Item #4228 Paris vu tel qu’il est. SATIRE —.
Paris vu tel qu’il est.
Paris vu tel qu’il est.
Way avant-garde

Paris vu tel qu’il est. Paris (”A Londres, et se trouve à Paris, chez les Libraires qui vendent les nouveautés”), 1781.

8vo (200 x 122 mm). Collation: A-B8 (-A1, probably the half-title). [3-5] 6-31 pages. Woodcut title vignette, tailpiece, and headpiece signed Cotte. A trifle discolored, “1781” in later ink on title. Formerly stab-stitched and folded horizontally; bound in later boards covered in old Dutch-gilt paper. ***

A bitingly funny satire of the shallowness of privileged urban life during the last years of the ancien régime, one of at least two (and probably more) editions published in 1781. This account of a noble provincial couple’s holiday in Paris relates their exciting (for Madame) and disillusioning (for Monsieur) plunge into the corrupt morals of Parisian society. Madame la Baronesse delightedly embraces all that is au courant: cosmetics, fashion, addressing her husband as Monsieur, sleeping apart (from him), post-midnight parties, adultery, and, eventually, absconding with another (to Bordeaux!)

The anonymous author paints vivid portraits in few words. The Baroness is “lively, sharp, decisive, witty but not judicious; in spite of these flaws her husband adored her; he was an indulgent man, and she was a pretty woman.” Contrasting the spouses, the author evokes their divergent experiences: she can finally breathe in Paris, he sees only fog, and bad air. The tone is light, the arrows swift. The Baron’s cousin, the Chevalier Dorimont (her tour-guide into debauchery), is a con artist and gigolo, “skilled, like many others, at living at the expense of the public.” Several other characters are clearly modeled on known Parisian personages (one appears to be Lavoisier, portrayed as a chemist scorned by academe but beloved to ladies and prelates). Ahead of its time stylistically, written largely in dialogue, this short story provides more fodder for the eternal urban-rural debate — whether to be bored but pure in the countryside, or lead interesting lives in Sodom — while illuminating the relative satisfactions, or lack of them, of the dominant sex and the one that was forced to play second fiddle. The author mocks Americans, who spend their six-month visits to Paris glued to their windows gawking “like monkeys,” the Foire Saint Germain, center of commerce and diversion, of “witty marionettes, eloquent baladins (street performers), decoupled acrobats, rare and industrious animals,” Wauxhall, a chic party venue, the Opera (”Italian throats grafted onto French throats”), where the audience, dressed incognito, prefers viewing each other to the performance, the Comédie Italienne, where the Baron is shocked by the frivolity of the play, and the Comédie Française, where the audience weeps and the Baron is bored.
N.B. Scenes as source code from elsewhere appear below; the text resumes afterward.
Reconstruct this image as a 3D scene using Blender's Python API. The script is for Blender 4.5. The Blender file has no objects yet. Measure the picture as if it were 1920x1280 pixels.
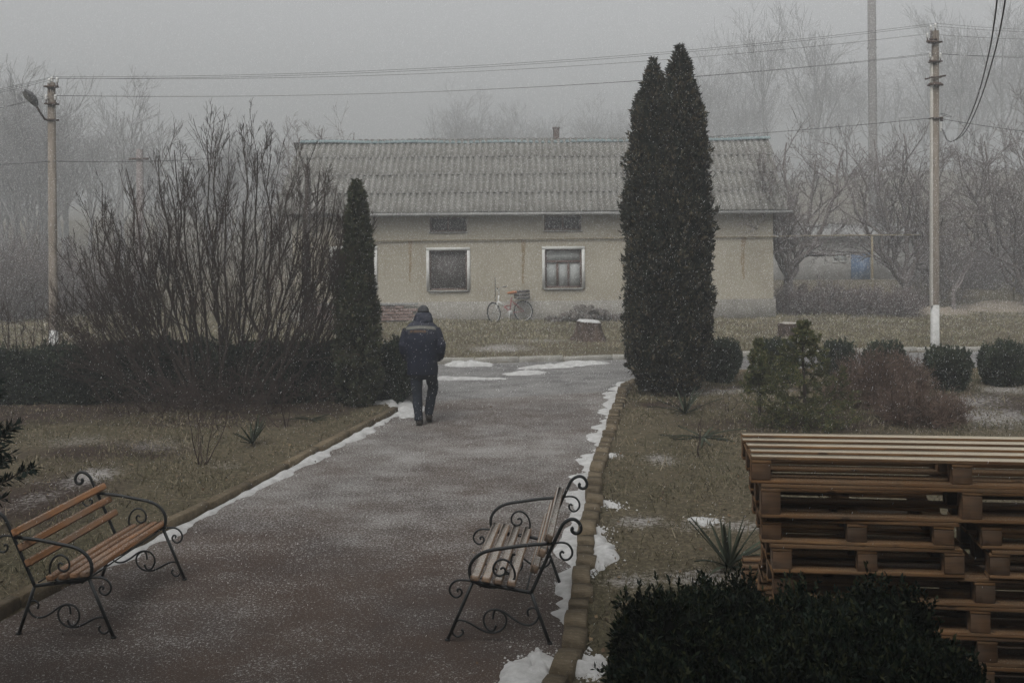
import bpy, bmesh, math, random
import numpy as np
from mathutils import Vector, Matrix

# ---------------------------------------------------------------- camera, sky, sun, exposure
S = bpy.context.scene
COL = S.collection
random.seed(7)
RNG = np.random.default_rng(11)
F = 2000.0            # focal length in photo pixels (photo 1920 wide)
CH = 3.2              # eye height: the picture is taken from a raised porch
HY = 397.0            # horizon row
ROLL = math.radians(0.5)

cam = bpy.data.cameras.new('camera')
cam_ob = bpy.data.objects.new('camera', cam)
COL.objects.link(cam_ob)
cam.sensor_width = 36.0
cam.lens = F / 1920.0 * 36.0
cam.shift_y = -(640.0 - HY) / 1920.0
cam.clip_end = 1500.0
cam.clip_start = 0.05
cam_ob.matrix_world = Matrix.Translation((0, 0, CH)) @ Matrix.Rotation(math.pi / 2, 4, 'X') @ Matrix.Rotation(-ROLL, 4, 'Z')
S.camera = cam_ob

SUN_EL, SUN_ROT = math.radians(52), math.radians(200)
world = bpy.data.worlds.new('World')
S.world = world
world.use_nodes = True
wn = world.node_tree
wn.nodes.clear()
sky = wn.nodes.new('ShaderNodeTexSky')
sky.sky_type = 'NISHITA'
sky.sun_disc = False
sky.sun_elevation = SUN_EL
sky.sun_rotation = SUN_ROT
sky.air_density = 1.0
sky.dust_density = 6.0
sky.ozone_density = 1.0
hs = wn.nodes.new('ShaderNodeHueSaturation')
hs.inputs['Saturation'].default_value = 0.07
bg = wn.nodes.new('ShaderNodeBackground')
bg.inputs['Strength'].default_value = 0.14
wo = wn.nodes.new('ShaderNodeOutputWorld')
wn.links.new(sky.outputs[0], hs.inputs['Color'])
wn.links.new(hs.outputs[0], bg.inputs['Color'])
wn.links.new(bg.outputs[0], wo.inputs['Surface'])

sun = bpy.data.lights.new('sun', 'SUN')
sun.energy = 0.6
sun.angle = math.radians(40)
sun.color = (1.0, 0.97, 0.93)
sun_ob = bpy.data.objects.new('sun', sun)
COL.objects.link(sun_ob)
sd_ = Vector((math.cos(SUN_EL) * math.sin(SUN_ROT), math.cos(SUN_EL) * math.cos(SUN_ROT), math.sin(SUN_EL)))
sun_ob.rotation_euler = (-sd_).to_track_quat('-Z', 'Y').to_euler()

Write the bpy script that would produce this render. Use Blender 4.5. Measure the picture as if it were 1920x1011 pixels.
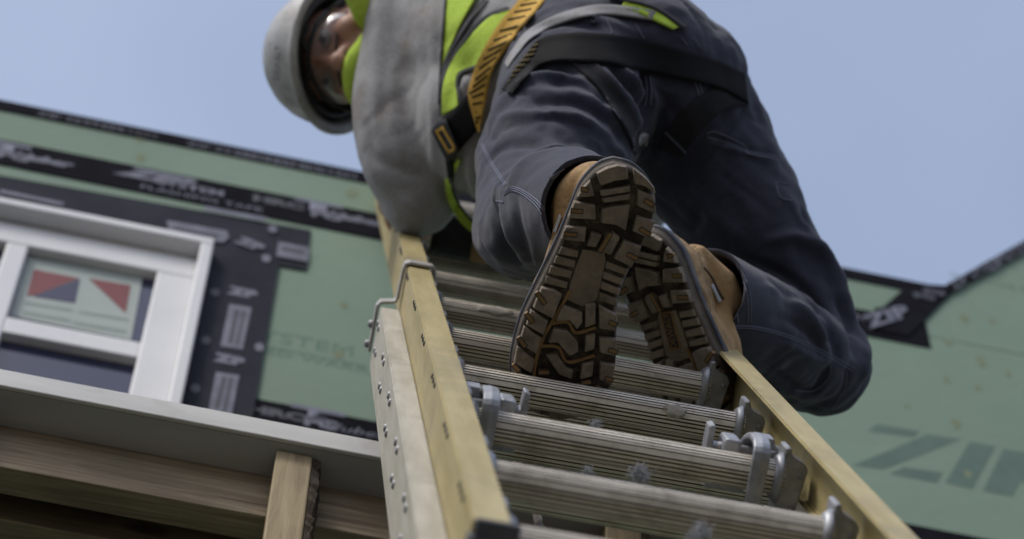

Everywhere one goes only to see and be seen, and the worst is the grand dinner held by a Fermier Général (tax collector): “grande toilette, poudres, essences, blanc, rouge, rien n’est oublié” (Evening dress, powders, perfumes, white, rouge, nothing is forgotten) ... “Disdainful airs, shrugging of shoulders, ceremonial grimaces, pirouettes, strutting conceit ... They praised the beauty of the service without seeing it, picked at their food, drank the wine without tasting it,” and strained to outdo each other for cleverness.

In the dedicatory Epistle to his book, the author promises that it will have readers, though it won’t be found in libraries: instead it will circulate in dressing rooms, surrounded by pompons, flowers and perfumes. In fact the pamphlet must have been popular, as at least one other edition is recorded (though not differentiated by library catalogues), and it was plagiarized by another unidentified writer 30 years later, in a longer work titled Il n’y a qu’un Paris dans le monde (Paris: Mathiot, 1813).
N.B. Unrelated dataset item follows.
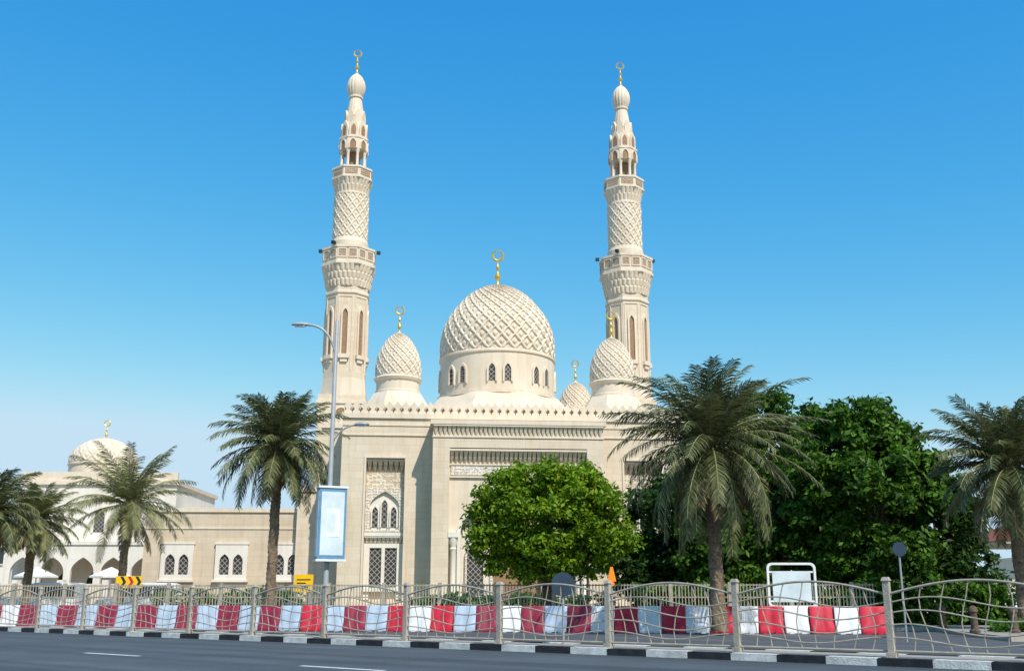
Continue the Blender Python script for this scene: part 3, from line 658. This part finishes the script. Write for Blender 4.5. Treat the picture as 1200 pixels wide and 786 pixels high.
for i,(x,y) in enumerate(((15.0,34.5),(16.2,34.3),(17.4,34.1),(18.6,33.9),(16.0,39.5),(19.5,38))):
    mb=MB(); rev(mb,x,y,[(.17,0),(.17,.08),(.12,.12),(.11,.62),(.15,.66),(.15,.72),(.1,.82),(.03,.86)],16,'bark'); mb.make('bollard')
hedge('shrub_bed',16.2,19.5,35.2,36.2,.0,.35,'hedge',260,.08)
# ------------------------------------------------------------ parked vehicles
def car(x,y,rz,paint,van=False):
    e=empty('parked_car',(x,y,0),rz); b=MB()
    H=1.95 if van else 1.62
    prof=[(-2.3,.35),(-2.34,.75),(-2.25,.98),(-1.35,1.08)]+([(-1.15,1.1),(-.65,H-.08),(-.4,H),(1.9,H),(2.15,H-.08),(2.3,1.1)] if van else [(-1.2,1.1),(-.5,H-.06),(-.2,H),(1.3,H),(1.6,H-.07),(2.15,1.1)])+[(2.34,.95),(2.36,.4),(2.2,.3),(-2.2,.3)]
    n=len(prof)
    def wd(z): return .90 if z<1.12 else .90-.22*(z-1.1)/(H-1.1)
    vs=[];xs=(-1,-.93,.93,1)
    for s in xs:
        for px,pz in prof:
            k=1 if abs(s)<.99 else .985; vs.append((px*k,wd(pz)*s,pz if abs(s)<.99 else (pz-.03 if pz>.6 else pz+.03)))
    fs=[(i*n+j,i*n+(j+1)%n,(i+1)*n+(j+1)%n,(i+1)*n+j) for i in range(3) for j in range(n)]+[tuple(range(n)),tuple(3*n+j for j in range(n))]
    b.add(vs,fs,paint)
    for s in(-1,1):
        ws=[(-1.0,-.15),(-.08,.85),(.92,1.85)]
        for w0,w1 in ws:
            z0,z1=1.14,H-.14; y0=s*(wd(z0)+.004); y1=s*(wd(z1)+.004)
            lead=.42 if w0<-.9 else 0; tail=.3 if (w1>1.8 and not van) else 0
            b.add([(w0,y0,z0),(w1+(0),y0,z0),(w1-tail,y1,z1),(w0+lead,y1,z1)],[(0,1,2,3)],'glass')
    f=prof[4];g=prof[5]
    b.add([(f[0]-.012,-.78,f[1]+.03),(f[0]-.012,.78,f[1]+.03),(g[0]-.025,.66,g[1]-.05),(g[0]-.025,-.66,g[1]-.05)],[(0,1,2,3)],'glass')
    for s in(-1,1):
        box(b,-2.36,-2.26,s*.6-.16,s*.6+.16,.72,.88,'wmetal'); box(b,2.3,2.375,s*.68-.1,s*.68+.1,.75,1.0,'red'); box(b,-1.0,-.85,s*.98-.09,s*.98+.09,1.1,1.24,paint)
        for wx in(-1.45,1.42):
            mo=b.M; b.M=Matrix.Translation((wx,s*.82,.33))@Matrix.Rotation(pi/2,4,'X'); rev(b,0,0,[(.2,-.12),(.33,-.11),(.33,.11),(.2,.12)],20,'tyre'); rev(b,0,0,[(.19,-.125),(.19,.125)],12,'metal'); b.M=mo
    b.make('body',e,30); return e
car(-27.2,61.5,rad(8),'carwhite',True); car(-31.5,62.5,rad(188),'carwhite',True); car(-22.0,62.5,rad(5),'carwhite',True); car(-14.6,60.8,rad(4),'cargrey'); car(25.5,51,rad(3),'carwhite'); car(31,52,rad(183),'cargrey')
for i,(x,y) in enumerate(((-29.4,65),(-25.0,65.5))):
    mb=MB(); tube(mb,[(x,y,0),(x,y,2.6)],.04,'wmetal',6)
    rev(mb,x,y,[(1.35,2.3),(1.35,2.4),(.75,2.65),(.05,2.95)],32,'canvas',ns=8); mb.make('patio_umbrella')
# ------------------------------------------------------------ right side pavilion
mb=MB(); x0,x1,y0,y1=26.8,42,56,62
box(mb,x0-.5,x1,y0-.5,y1+.5,3.9,4.1,'plain')
mb.add([(x0-.6,y0-.6,4.1),(x1,y0-.6,4.1),(x1,y1+.6,4.1),(x0-.6,y1+.6,4.1),(x0+2,(y0+y1)/2,5.4),(x1-2,(y0+y1)/2,5.4)],[(0,1,5,4),(1,2,5),(2,3,4,5),(3,0,4)],'roofred')
for i in range(6):
    for y in(y0,y1): rev(mb,x0+.3+i*2.9,y,[(.25,0),(.25,.3),(.16,.4),(.16,3.5),(.28,3.7),(.28,3.9)],12,'white')
box(mb,x0,x1,y0,y0+.1,3.1,3.6,'roofred'); box(mb,x0+.3,x1,y0+.05,y0+.12,.2,1.0,'white')
mb.make('shade_pavilion')
def bld(x,y,w,d,h,nf,k='white'):
    mb=MB(); box(mb,x,x+w,y,y+d,0,h,k); box(mb,x-.15,x+w+.15,y-.15,y+d+.15,h,h+.25,'plain'); fh=h/nf
    for f in range(nf):
        m=int(w/3)
        for i in range(m):
            c=x+(i+.5)*w/m; z=f*fh+fh*.3; box(mb,c-.65,c+.65,y-.04,y-.01,z,z+fh*.45,'glass'); box(mb,c-.75,c+.75,y-.14,y,z-.12,z,'plain')
    mb.make('background_building')
bld(60,120,24,12,5.5,2,'plain'); bld(-64,100,20,12,6.5,2); bld(-90,110,18,12,8,2,'plain')
mb=MB(); box(mb,24,80,72,72.3,0,2.3,'plain')
for i in range(19): box(mb,24+i*3-.2,24+i*3+.2,71.85,72.45,0,2.5,'white')
mb.make('boundary_wall')
mb=MB(); box(mb,-75,-23.5,70,70.25,0,2.0,'plain')
for i in range(17): box(mb,-75+i*3-.2,-75+i*3+.2,69.85,70.4,0,2.25,'white')
mb.make('boundary_wall')
# ------------------------------------------------------------ light & world & camera
w=bpy.data.worlds.new('World'); S.world=w; w.use_nodes=True; nt=w.node_tree
bg=nt.nodes['Background']; sky=nt.nodes.new('ShaderNodeTexSky'); sky.sky_type='NISHITA'; sky.sun_disc=False
EL,AZ=49,150
sky.sun_elevation=rad(EL); sky.sun_rotation=rad(AZ); sky.air_density=1.0; sky.dust_density=.3; sky.ozone_density=2.0
ST=.13
sep=nt.nodes.new('ShaderNodeSeparateColor'); nt.links.new(sky.outputs[0],sep.inputs[0]); cmb=nt.nodes.new('ShaderNodeCombineColor')
for i,(g,ex,mx) in enumerate(((3.0,2.15,.56),(1.14,.86,.76),(.98,.30,.92))):
    a=N(nt,'ShaderNodeMath',operation='MULTIPLY'); a.inputs[1].default_value=ST; nt.links.new(sep.outputs[i],a.inputs[0])
    p=N(nt,'ShaderNodeMath',operation='POWER'); p.inputs[1].default_value=ex; nt.links.new(a.outputs[0],p.inputs[0])
    q=N(nt,'ShaderNodeMath',operation='MULTIPLY'); q.inputs[1].default_value=g; nt.links.new(p.outputs[0],q.inputs[0])
    c=N(nt,'ShaderNodeMath',operation='SMOOTH_MIN'); c.inputs[1].default_value=mx; c.inputs[2].default_value=.12; nt.links.new(q.outputs[0],c.inputs[0])
    z=N(nt,'ShaderNodeMath',operation='DIVIDE'); z.inputs[1].default_value=ST; nt.links.new(c.outputs[0],z.inputs[0]); nt.links.new(z.outputs[0],cmb.inputs[i])
nt.links.new(cmb.outputs[0],bg.inputs[0]); bg.inputs[1].default_value=ST
sl=bpy.data.lights.new('sun','SUN'); sl.energy=4.9; sl.angle=rad(.5); sl.color=(1,.945,.86)
so=bpy.data.objects.new('sun',sl); S.collection.objects.link(so)
tv=Vector((sin(rad(AZ))*cos(rad(EL)),cos(rad(AZ))*cos(rad(EL)),sin(rad(EL)))); so.rotation_euler=tv.to_track_quat('Z','Y').to_euler(); so.location=(30,-30,60)
cam=bpy.data.cameras.new('camera'); cam.lens=36; cam.sensor_width=36; cam.clip_end=6000; cam.clip_start=.1
co=bpy.data.objects.new('camera',cam); S.collection.objects.link(co); co.location=(0,0,1.1); co.rotation_euler=(rad(90+14.35),0,0); S.camera=co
Like this copy, the digitized BnF copy lacks the first leaf, either blank or a half-title (a different 1781 edition, at the Bibl. Ste-Geneviève, has a half-title). I locate 6 institutional copies (editions not clear), of which 2 outside France (Augsburg and Queens Univ. Library, Ontario).

Lacombe, Bibliographie Parisienne, no. 238. Not in Barbier or Gay-Lemonnyer.